**TO DO**
Your answer should be one number: the count of lines in these entries that hold the word "part".

**EXERCISE DATA**
■ ■ ■ ■
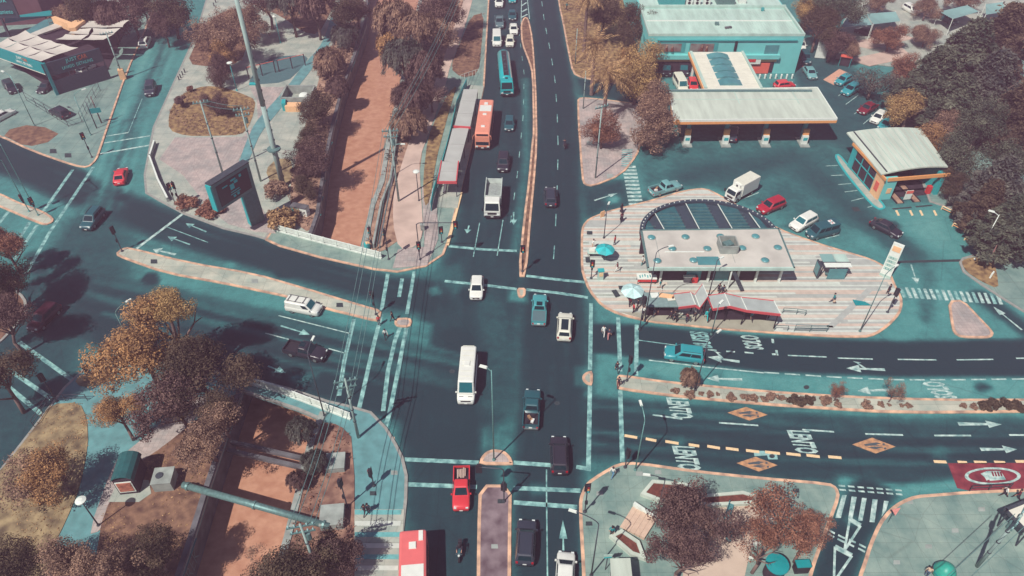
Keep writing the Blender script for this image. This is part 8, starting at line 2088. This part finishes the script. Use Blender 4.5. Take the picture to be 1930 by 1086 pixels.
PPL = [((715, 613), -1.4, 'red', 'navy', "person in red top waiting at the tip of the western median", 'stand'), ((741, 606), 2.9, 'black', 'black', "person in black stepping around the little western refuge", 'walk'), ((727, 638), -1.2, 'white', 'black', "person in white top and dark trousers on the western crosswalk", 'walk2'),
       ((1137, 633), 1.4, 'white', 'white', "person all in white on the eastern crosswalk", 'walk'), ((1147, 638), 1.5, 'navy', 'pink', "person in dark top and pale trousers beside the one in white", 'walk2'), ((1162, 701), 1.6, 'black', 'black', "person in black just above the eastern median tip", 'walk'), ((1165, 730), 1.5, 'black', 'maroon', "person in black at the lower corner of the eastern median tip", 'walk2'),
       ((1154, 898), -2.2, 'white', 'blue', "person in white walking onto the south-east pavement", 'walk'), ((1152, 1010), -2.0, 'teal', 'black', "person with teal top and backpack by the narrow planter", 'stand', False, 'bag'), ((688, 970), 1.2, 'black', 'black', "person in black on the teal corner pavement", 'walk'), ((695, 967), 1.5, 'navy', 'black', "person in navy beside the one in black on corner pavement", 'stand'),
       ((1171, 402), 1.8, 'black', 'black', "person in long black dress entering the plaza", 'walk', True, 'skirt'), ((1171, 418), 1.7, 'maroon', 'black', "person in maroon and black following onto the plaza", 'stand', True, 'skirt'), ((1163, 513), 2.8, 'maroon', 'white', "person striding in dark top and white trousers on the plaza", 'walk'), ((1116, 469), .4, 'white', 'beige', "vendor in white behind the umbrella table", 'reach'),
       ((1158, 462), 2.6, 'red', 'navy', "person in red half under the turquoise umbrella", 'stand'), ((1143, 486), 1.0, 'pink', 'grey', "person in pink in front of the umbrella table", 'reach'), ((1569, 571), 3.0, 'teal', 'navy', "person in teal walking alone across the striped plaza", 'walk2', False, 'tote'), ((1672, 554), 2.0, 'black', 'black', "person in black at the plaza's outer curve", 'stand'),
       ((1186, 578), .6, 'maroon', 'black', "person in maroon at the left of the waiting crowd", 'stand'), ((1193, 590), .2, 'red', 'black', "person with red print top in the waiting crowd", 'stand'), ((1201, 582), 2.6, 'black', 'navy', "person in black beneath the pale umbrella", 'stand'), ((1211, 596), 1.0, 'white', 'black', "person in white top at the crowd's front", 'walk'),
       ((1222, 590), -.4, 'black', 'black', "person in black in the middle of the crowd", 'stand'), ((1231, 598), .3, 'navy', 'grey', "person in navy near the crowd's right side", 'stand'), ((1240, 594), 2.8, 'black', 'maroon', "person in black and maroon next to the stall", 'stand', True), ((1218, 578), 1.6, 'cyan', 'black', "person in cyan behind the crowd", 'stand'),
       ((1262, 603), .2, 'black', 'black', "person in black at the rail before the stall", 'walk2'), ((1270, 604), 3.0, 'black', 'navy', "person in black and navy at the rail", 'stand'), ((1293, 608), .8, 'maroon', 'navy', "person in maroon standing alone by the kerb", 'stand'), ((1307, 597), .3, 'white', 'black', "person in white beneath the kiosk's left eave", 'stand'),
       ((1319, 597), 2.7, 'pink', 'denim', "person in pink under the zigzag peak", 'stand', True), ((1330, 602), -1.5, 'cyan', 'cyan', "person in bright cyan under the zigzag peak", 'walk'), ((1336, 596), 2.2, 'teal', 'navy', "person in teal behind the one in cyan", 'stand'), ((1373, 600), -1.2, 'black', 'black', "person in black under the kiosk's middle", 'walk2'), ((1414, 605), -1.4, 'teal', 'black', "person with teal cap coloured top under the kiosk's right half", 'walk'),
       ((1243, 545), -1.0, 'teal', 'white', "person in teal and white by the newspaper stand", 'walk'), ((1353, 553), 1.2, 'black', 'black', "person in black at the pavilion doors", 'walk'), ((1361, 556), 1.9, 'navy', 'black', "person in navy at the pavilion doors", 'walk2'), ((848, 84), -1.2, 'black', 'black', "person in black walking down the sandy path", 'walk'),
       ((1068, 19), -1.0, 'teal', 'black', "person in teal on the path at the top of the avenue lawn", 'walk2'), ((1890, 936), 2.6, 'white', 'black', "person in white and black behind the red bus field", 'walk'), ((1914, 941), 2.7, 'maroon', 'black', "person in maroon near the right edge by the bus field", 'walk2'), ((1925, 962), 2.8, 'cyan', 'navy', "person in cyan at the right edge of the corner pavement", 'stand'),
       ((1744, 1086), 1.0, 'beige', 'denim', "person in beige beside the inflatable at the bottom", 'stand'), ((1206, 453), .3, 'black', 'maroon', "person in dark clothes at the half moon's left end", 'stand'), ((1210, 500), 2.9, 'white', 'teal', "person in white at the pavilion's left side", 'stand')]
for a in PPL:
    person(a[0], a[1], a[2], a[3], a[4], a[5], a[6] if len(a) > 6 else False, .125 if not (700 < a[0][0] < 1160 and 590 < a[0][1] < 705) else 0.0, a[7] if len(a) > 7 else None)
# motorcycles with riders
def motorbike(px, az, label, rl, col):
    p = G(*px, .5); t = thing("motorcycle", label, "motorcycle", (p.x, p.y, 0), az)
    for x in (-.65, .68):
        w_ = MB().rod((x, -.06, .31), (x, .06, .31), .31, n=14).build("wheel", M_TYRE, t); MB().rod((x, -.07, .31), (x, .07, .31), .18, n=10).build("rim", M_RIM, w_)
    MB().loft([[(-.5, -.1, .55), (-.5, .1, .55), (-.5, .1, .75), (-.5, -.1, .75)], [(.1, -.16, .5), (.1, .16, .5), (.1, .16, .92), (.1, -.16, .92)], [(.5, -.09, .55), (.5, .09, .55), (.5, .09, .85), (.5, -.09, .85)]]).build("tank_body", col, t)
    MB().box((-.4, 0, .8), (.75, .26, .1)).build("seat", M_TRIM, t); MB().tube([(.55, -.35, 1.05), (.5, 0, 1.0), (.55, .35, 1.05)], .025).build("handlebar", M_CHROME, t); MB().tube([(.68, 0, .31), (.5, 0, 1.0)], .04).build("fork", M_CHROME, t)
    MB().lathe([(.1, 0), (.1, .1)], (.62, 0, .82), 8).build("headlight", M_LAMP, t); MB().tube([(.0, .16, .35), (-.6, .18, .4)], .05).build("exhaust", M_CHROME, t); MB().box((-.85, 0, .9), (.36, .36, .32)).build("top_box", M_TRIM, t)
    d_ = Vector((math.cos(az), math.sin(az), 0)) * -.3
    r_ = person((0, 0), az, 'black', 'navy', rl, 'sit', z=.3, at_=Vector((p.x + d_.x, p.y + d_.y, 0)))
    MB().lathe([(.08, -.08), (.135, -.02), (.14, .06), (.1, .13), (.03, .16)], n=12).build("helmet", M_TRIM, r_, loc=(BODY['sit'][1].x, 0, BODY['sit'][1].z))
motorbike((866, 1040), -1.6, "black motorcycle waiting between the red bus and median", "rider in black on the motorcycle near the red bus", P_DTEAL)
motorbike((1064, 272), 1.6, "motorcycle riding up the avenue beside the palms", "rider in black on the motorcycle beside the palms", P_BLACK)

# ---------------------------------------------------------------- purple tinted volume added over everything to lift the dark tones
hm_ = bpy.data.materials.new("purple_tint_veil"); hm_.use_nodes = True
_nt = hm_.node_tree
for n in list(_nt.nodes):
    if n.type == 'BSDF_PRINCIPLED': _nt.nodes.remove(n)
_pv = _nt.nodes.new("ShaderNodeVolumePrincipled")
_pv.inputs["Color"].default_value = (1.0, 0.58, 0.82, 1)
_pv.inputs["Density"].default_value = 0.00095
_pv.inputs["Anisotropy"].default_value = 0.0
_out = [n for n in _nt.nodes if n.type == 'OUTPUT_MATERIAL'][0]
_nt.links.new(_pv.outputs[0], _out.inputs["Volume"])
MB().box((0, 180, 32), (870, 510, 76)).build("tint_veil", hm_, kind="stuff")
■ ■ ■ ■
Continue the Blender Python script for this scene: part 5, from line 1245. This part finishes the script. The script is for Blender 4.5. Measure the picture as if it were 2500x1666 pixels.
■ ■ ■ ■
**ANSWER TO THIS TASK**
2